4th St. between Walnut and Chestnut Sts.

Carpenters' Hall can be seen as the birthplace of our nation. It was designed by Robert Smith, one of the most well-known architects of his time. It was the location of the first great tax revolt in American history. When the delegates of the first Continental Congress met in Philadelphia, they were originally going to meet in the Pennsylvania State House, but over fears that the British would overhear the proceedings (the British had offices in the building), the delegates moved down the street to the newly finished Carpenters' Hall. The Continental Congress ended up deciding to boycott all British goods, which was a much stronger statement than they had originally intended to make, so one can imagine how different the U.S. might have been if the Congress met in the State House.

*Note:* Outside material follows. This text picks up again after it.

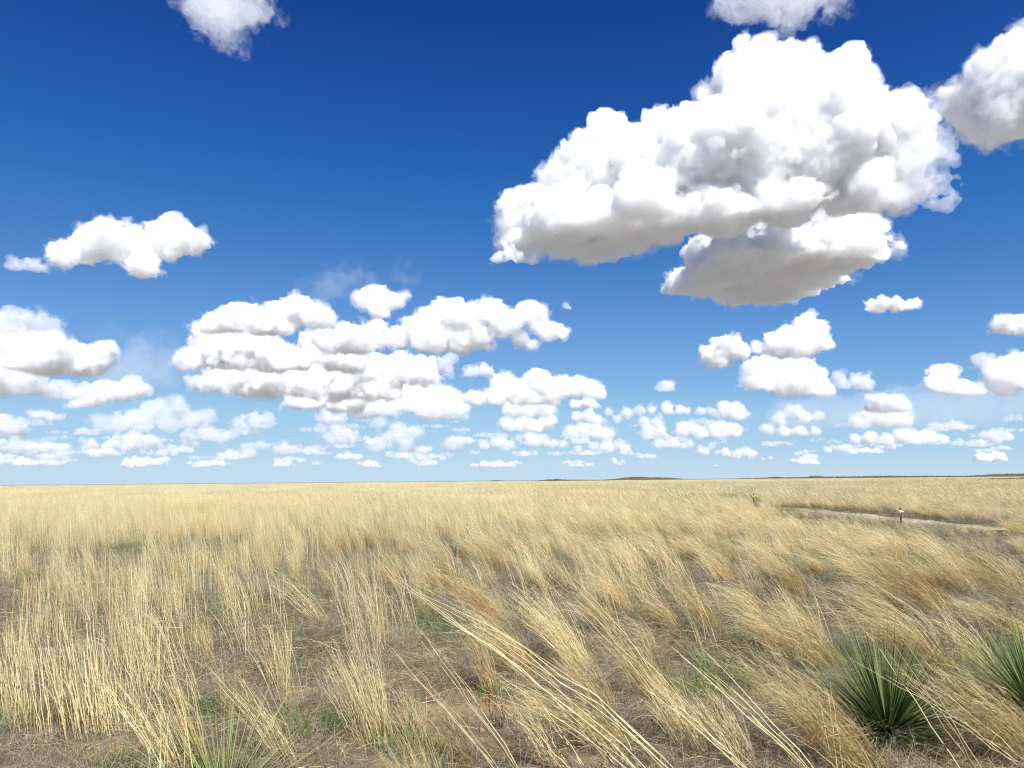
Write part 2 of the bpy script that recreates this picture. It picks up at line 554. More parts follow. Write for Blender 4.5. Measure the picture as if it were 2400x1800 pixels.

Carpenters' Hall also acted as the first "national bank," and was the site of the first great bank robbery in the United States. One day during the 1790s it was noticed that $195,000 had gone missing, with no sign of forced entry. There was a locksmith working nearby, so he was arrested as a part of the conspiracy. Then a member of the Carpenters' Company started making large deposits into the same bank. He was pursued, but escaped. Luckily, most of the money was recovered. The locksmith then sued for wrongful arrest and won a $10,000 settlement.

So, as you can see, Philadelphia was the heart of the financial and political struggles that created the nation. And all good Republicans know that Philadelphia is their home.